Line by line, reproduce exactly the beginning of the listing below, ending with the line that contains "CH = 1.34; CEIL" and adding nothing.

[START DATA EXTRACT]

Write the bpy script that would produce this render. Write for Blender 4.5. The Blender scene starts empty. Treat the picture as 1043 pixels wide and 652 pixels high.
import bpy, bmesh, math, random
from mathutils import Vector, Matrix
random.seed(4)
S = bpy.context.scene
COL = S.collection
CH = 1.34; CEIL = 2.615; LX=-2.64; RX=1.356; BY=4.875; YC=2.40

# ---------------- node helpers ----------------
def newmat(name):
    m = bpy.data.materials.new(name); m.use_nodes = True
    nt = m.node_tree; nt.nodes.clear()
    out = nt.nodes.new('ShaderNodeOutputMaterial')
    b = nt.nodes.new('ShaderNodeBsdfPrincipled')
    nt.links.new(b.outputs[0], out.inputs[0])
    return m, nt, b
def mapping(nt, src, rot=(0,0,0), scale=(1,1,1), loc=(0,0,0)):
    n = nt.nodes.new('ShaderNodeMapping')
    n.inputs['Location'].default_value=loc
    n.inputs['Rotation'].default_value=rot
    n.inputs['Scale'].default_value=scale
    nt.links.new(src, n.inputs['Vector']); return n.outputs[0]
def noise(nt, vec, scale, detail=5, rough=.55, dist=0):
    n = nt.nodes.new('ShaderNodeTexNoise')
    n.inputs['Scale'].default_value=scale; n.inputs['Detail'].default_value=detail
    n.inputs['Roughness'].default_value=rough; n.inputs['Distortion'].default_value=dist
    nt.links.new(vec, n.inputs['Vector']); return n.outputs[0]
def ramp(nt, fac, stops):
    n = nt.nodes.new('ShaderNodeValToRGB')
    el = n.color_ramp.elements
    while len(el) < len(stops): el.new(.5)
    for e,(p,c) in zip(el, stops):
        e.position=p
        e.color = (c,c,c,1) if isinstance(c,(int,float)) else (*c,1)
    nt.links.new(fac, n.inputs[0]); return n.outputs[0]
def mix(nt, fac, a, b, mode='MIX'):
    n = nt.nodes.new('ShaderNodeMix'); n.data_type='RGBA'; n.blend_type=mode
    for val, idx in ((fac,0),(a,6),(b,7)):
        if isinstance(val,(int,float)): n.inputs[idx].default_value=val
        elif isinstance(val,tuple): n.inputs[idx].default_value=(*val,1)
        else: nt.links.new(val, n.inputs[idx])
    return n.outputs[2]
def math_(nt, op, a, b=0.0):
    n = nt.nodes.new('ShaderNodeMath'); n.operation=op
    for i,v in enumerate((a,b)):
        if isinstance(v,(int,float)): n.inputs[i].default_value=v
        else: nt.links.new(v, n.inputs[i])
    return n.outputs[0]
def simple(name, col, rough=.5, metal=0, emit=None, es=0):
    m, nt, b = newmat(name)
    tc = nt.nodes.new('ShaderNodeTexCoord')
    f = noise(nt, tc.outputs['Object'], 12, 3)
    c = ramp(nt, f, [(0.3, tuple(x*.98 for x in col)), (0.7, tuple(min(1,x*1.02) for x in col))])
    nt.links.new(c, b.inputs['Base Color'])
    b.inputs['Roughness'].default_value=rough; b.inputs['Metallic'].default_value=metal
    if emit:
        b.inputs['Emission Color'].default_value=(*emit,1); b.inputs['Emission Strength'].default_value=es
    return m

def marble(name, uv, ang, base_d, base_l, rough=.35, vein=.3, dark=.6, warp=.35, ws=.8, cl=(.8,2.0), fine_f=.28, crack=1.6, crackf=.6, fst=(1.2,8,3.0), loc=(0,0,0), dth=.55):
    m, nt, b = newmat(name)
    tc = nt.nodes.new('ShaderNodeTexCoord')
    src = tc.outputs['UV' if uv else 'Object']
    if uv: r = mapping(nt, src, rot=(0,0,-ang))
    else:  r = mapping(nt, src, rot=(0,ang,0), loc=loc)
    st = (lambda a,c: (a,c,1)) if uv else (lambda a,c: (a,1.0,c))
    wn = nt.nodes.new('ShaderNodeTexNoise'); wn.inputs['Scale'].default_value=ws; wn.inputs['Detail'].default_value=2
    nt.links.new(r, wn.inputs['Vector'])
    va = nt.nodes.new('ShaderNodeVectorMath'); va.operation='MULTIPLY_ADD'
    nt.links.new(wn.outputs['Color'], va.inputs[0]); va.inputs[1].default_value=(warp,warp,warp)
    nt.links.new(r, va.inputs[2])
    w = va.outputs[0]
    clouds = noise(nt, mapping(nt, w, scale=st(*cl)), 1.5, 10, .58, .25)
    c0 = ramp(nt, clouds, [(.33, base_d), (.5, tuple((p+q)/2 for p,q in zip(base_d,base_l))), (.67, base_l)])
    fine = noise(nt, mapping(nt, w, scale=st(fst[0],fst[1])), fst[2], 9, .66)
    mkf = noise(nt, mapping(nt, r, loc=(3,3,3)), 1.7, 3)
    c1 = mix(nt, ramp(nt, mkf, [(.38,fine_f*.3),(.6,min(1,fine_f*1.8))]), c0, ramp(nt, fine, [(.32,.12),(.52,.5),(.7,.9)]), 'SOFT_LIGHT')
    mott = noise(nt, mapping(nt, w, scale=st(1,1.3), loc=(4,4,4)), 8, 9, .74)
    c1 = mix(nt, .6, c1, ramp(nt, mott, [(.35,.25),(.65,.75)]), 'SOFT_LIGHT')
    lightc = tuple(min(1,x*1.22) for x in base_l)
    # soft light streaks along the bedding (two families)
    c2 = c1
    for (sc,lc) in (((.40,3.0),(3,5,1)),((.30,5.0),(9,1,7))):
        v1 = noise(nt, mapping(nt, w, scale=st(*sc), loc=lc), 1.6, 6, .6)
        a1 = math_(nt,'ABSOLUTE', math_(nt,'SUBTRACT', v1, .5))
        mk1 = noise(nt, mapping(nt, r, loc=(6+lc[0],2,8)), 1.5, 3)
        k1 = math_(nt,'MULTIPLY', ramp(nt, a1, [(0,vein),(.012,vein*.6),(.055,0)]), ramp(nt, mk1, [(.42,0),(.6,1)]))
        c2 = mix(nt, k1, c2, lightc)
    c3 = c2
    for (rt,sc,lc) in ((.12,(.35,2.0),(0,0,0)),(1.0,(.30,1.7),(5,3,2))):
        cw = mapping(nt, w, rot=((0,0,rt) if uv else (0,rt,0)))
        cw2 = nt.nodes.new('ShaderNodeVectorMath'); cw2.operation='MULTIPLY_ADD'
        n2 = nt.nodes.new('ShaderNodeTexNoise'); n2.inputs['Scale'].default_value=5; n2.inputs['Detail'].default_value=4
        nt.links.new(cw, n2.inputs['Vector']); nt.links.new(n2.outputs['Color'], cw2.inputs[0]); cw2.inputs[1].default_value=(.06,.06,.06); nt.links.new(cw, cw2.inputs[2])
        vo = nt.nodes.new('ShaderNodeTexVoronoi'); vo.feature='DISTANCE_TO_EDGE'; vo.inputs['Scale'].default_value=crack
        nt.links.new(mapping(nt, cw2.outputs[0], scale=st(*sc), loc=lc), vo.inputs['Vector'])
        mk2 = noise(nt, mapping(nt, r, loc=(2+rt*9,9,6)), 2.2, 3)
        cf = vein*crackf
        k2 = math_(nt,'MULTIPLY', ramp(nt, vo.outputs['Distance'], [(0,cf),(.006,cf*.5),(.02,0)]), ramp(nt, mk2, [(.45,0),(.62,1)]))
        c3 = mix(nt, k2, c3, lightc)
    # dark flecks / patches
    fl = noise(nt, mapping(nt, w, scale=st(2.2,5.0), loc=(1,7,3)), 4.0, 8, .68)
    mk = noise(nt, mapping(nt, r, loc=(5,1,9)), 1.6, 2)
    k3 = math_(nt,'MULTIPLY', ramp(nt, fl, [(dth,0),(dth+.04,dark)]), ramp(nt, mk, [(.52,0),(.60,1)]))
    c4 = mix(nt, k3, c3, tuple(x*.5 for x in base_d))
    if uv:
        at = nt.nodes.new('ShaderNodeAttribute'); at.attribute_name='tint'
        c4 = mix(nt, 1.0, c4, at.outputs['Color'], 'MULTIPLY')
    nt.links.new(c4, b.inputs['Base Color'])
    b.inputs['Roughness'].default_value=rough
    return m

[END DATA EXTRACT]

● REPLY TO THE EXERCISE:
Write the bpy script that would produce this render. Write for Blender 4.5. The Blender scene starts empty. Treat the picture as 1043 pixels wide and 652 pixels high.
import bpy, bmesh, math, random
from mathutils import Vector, Matrix
random.seed(4)
S = bpy.context.scene
COL = S.collection
CH = 1.34; CEIL = 2.615; LX=-2.64; RX=1.356; BY=4.875; YC=2.40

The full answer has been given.